I suoi biografi concordano: la sua fede cristiana lo ha portato a cercare la riconciliazione

Tutti concordano sul fatto che Nelson Mandela passerà alla storia come il grande artefice della fine dell’apartheid, ma solo alcuni analizzano e approfondiscono il modo singolare di farlo: la magnanimità, il perdono, la riconciliazione – in definitiva, l’amore evangelico per il prossimo.

Credo che, seguendo la sua testimonianza e quella di tutti i biografi del grande leader africano, Premio Nobel per la Pace, possiamo compiere un passo in più: chiederci quale sia stato il suo segreto.

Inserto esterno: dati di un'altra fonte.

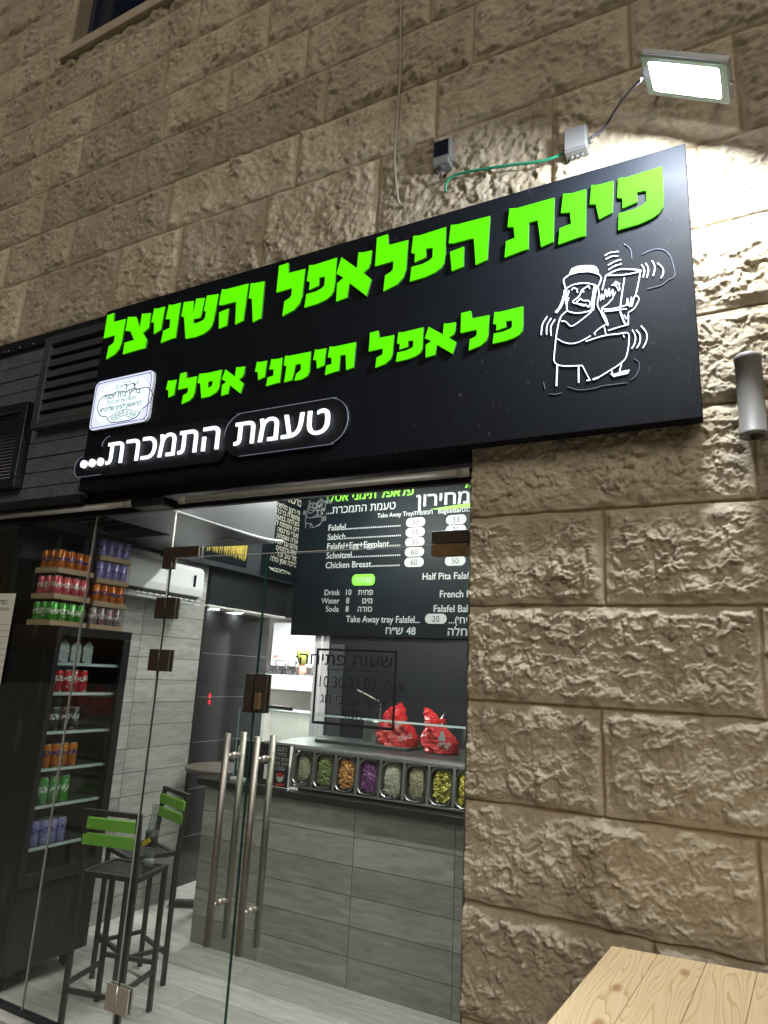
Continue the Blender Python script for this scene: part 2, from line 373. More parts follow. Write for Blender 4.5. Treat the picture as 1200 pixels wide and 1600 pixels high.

Il segreto di Nelson Mandela è nelle sue radici cristiane, nella sua fede, e nel modo in cui questa lo ha portato a compiere un’esperienza profonda nei tanti anni della sua detenzione.

Libertà interiore

Victor Frankl, padre della logoterapia (psicoterapia dei sensi), ha dedotto dalla sua esperienza di prigioniero nel campo di concentramento di Auschwitz che è in situazioni come quella della privazione della libertà, in cui si cerca di disumanizzare e di portare all’indignità l’essere umano, che emerge la risorsa di ricomporre e potenziare un dono di cui nessuno ci può privare, quello della libertà interiore.

Grazie a questa, e solo grazie a questa, si può sopravvivere in una situazione di estrema ingiustizia.

Frankl diceva anche che per riconoscere e potenziare quella libertà interiore la cosa più importante è contare su un senso ultimo della vita, un “ultrasenso”, come lo chiamava.

E l’unico ultrasenso noto nella storia dell’umanità è la fede e la fiducia in Dio.

È così che Nelson Mandela ha recuperato e potenziato la sua libertà interiore, e in essa il suo desiderio di perdonare e il suo progetto di porre fine al razzismo con la forza incomparabile dell’amore.

Fraternità universale

L’ideale di Nelson Mandela non era l’uguaglianza razziale. Questa era un mezzo. L’ideale di Mandela era la fraternità universale, amata e desiderata da Dio, padre di tutti gli uomini.

Uscendo dal carcere qualcuno gli chiese: “Come si sente ad aver recuperato la libertà?”, al che Mandela aveva risposto: “Io non ho mai smesso di esser elibero”.

L’ultimo verso dell’Invictus, la poesia di William Henley che ha tanto aiutato Mandela nei suoi anni in carcere, dice così:

“Sono il padrone del mio destino: sono il capitano della mia anima”.